Se la carriera fa litigare le mamme

Per la dirigente di Facebook le donne non si assumono rischi. Per la manager di Obama è colpa del welfare

Se la carriera fa litigare le mamme

Mamma e top manager, si può? Negli Usa tiene banco la questione se sia possibile conciliare maternità e carriera. Le chiamano mummy wars : è la lotta quotidiana che ogni donna affronta tra incombenze familiari e d'ufficio. Da una parte c'è l'impulso a prendersi cura delle persone care; dall'altra il desiderio di realizzarsi nella professione. Scendono in campo due pesi da novanta come Sheryl Sandberg e Anne-Marie Slaughter. La prima è il direttore operativo di Facebook, 45 anni, una delle cento persone più influenti per Time e una delle cinquanta businesswomen più potenti del mondo per Fortune . Nel 2013 Sandberg pubblica Lean in: women, work and the will tolead , il suo primo libro e best-seller che la consacra come guru planetaria delle mamme in carriera. La constatazione iniziale è la seguente: trent'anni dopo che le donne sono diventate il 50 per cento dei laureati americani, gli uomini rimangono saldi ai vertici dell'industria e della politica. «La colpa - scrive l'autrice - è di noi donne che non proviamo abbastanza. Ci autocensuriamo e siamo insicure. Non alziamo la mano quando dovremmo». Il soffitto di cristallo si può infrangere, basta volerlo. «Le donne dovrebbero sedersi al tavolo, ricercare le sfide, assumersi rischi e perseguire i propri obiettivi con determinazione». Come prevedibile, il «lean in» di Sandberg, madre di due figli, risulta sgradito all' establishment femminista. In molti le rinfacciano una condizione privilegiata: lo stipendio stratosferico (sceso nel 2014 da 26 a 16 milioni di dollari l'anno), i pacchetti azionari nei giganti Facebook e Google, la magione di 800 metri quadri, la schiera di domestici a disposizione.

Sul polo opposto si staglia Anne-Marie Slaughter, prima donna a ricoprire l'incarico di policy-planning director al dipartimento di Stato durante il primo mandato obamiano.

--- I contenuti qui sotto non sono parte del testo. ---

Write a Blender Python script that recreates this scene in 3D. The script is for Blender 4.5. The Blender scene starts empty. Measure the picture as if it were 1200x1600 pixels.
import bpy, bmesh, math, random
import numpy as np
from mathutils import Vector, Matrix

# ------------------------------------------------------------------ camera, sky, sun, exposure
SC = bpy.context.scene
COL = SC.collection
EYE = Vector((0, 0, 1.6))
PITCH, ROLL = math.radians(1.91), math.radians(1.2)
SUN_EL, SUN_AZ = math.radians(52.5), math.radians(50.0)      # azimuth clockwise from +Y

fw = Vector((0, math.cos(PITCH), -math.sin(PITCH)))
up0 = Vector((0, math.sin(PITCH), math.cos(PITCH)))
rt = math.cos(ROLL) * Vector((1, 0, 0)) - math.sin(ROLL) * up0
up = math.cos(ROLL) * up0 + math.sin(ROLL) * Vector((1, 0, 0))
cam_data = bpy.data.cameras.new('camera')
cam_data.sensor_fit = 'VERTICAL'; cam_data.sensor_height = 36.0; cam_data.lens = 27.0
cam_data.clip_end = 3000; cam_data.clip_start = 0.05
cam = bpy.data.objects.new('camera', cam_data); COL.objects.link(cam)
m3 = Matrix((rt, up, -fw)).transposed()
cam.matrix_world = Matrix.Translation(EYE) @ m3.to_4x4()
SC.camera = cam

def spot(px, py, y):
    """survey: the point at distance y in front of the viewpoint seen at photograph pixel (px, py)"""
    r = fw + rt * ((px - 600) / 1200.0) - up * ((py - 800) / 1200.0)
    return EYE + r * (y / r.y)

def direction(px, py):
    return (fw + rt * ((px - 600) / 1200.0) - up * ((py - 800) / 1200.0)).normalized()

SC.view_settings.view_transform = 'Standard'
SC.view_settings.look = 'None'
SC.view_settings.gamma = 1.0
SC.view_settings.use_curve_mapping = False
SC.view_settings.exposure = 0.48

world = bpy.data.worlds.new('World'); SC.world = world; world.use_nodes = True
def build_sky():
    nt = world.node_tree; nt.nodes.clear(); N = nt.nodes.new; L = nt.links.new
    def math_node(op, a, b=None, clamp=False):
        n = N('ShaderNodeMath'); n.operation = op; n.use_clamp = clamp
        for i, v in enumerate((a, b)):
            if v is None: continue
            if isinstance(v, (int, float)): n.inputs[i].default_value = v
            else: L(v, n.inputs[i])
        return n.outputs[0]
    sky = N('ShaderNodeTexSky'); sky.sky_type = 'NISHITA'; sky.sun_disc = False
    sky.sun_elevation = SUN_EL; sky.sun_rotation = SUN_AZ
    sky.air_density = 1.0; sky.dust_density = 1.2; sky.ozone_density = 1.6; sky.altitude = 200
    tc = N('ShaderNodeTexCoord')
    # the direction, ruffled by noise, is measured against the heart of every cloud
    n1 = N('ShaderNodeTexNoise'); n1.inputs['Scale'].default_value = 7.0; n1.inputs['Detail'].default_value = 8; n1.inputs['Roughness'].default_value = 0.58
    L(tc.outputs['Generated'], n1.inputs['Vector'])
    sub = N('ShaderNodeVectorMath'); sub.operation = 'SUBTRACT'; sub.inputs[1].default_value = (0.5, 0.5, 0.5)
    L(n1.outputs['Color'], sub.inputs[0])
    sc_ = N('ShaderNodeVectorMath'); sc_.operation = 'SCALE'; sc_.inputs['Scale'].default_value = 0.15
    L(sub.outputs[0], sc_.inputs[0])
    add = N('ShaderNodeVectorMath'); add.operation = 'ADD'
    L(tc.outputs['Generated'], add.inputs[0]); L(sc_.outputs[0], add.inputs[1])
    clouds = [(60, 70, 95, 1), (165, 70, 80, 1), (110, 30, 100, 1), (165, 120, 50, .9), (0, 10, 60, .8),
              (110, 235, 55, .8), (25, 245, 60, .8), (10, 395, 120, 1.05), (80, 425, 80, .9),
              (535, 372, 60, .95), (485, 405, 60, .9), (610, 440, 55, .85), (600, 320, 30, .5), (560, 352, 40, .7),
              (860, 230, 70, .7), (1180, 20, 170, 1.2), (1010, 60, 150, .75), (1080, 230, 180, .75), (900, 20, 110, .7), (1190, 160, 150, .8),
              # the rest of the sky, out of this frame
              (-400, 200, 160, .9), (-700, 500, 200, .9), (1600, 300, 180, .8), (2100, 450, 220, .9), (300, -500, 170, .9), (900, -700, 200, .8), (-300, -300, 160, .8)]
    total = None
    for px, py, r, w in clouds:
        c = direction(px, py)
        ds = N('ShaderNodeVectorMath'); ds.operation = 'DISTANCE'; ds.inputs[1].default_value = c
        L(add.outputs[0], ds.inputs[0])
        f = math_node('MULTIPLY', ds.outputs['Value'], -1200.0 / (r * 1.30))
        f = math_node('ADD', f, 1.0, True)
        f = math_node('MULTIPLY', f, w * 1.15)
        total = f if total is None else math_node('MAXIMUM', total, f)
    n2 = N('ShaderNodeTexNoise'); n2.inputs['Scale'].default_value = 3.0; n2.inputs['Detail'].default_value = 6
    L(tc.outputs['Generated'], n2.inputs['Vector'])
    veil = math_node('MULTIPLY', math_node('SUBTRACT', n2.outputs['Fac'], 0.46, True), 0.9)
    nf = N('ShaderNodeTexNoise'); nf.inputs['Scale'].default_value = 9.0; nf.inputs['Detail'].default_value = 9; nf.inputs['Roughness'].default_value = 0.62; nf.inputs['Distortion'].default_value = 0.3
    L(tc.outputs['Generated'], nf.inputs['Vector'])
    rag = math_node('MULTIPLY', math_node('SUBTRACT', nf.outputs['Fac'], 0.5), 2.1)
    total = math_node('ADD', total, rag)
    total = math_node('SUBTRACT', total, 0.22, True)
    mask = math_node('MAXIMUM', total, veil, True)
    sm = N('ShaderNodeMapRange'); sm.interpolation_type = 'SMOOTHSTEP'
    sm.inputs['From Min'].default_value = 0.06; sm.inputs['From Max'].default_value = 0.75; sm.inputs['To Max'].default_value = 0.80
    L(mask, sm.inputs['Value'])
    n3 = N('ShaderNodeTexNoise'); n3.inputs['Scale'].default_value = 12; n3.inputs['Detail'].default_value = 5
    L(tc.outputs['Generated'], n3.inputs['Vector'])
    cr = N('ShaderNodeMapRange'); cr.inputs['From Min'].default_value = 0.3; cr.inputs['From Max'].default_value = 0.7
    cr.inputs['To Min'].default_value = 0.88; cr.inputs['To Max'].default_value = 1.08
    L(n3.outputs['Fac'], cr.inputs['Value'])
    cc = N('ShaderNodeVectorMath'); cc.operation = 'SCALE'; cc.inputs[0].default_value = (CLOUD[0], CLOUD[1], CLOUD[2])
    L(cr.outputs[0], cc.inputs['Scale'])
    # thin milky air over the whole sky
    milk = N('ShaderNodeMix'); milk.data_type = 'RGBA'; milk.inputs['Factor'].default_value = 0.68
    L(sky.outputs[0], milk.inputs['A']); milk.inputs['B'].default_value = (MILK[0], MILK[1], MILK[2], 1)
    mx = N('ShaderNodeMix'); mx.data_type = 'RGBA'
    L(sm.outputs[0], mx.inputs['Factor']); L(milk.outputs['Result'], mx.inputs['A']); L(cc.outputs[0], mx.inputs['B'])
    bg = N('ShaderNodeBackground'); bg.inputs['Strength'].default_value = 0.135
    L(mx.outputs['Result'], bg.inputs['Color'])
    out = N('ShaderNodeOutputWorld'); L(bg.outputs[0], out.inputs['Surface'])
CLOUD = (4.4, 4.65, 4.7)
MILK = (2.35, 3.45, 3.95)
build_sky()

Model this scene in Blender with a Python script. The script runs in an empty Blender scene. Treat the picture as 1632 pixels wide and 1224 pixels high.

Slaughter, falco liberal e supporter di Hillary Clinton, risponde all'esortazione di Sandberg con un verboso articolo su The Atlantic : la colpa del «gender gap» è da imputare non alle donne ma alle carenze del welfare , vale a dire all'assenza di infrastrutture che sostengano le mamme lavoratrici (primi fra tutti, gli asili nido). Cervello ed entusiasmo non sono sufficienti. Dall'impatto del cliccatissimo saggio (quasi 3 milioni di lettori) nasce l'idea di un libro manifesto recensito questa settimana dall' Economist : Unfinished business: women men work family . «Noi donne - afferma Slaughter - spesso non possiamo controllare il destino di carriera e famiglia. Insistere sul fatto che potremmo mette in ombra le strutture e le forze più profonde che forgiano la nostra vita. Sandberg si concentra su come le donne possano salire nella C-suite (i posti di top manager, ndr ) in un mondo tradizionale di gerarchie maschili. Io reputo quel sistema antiquato e guasto». A differenza di Sandberg, Slaughter ha fatto un passo indietro: non ha rinnovato l'incarico a Washington per tornare a vivere a Princeton dove i due figli adolescenti avevano bisogno di lei. Alla fine, checché ne dicano le sacerdotesse della gender equality , la mamma è sempre la mamma. E il tempo rimane una risorsa scarsa: quello che dedichi al lavoro lo togli ai figli, è inevitabile. Per questo la maternità dovrebbe essere una scelta consapevole: nessuno vi obbliga.

La moderna pretesa di avere tutto, di essere madri presenti e top manager in ascesa, è una pia illusione. Per chi insiste poi c'è sempre l'opzione Sandberg: fare le madri diventando pure un po' padri. Purché siate disposti ad ammetterlo. Anzitutto a voi stessi.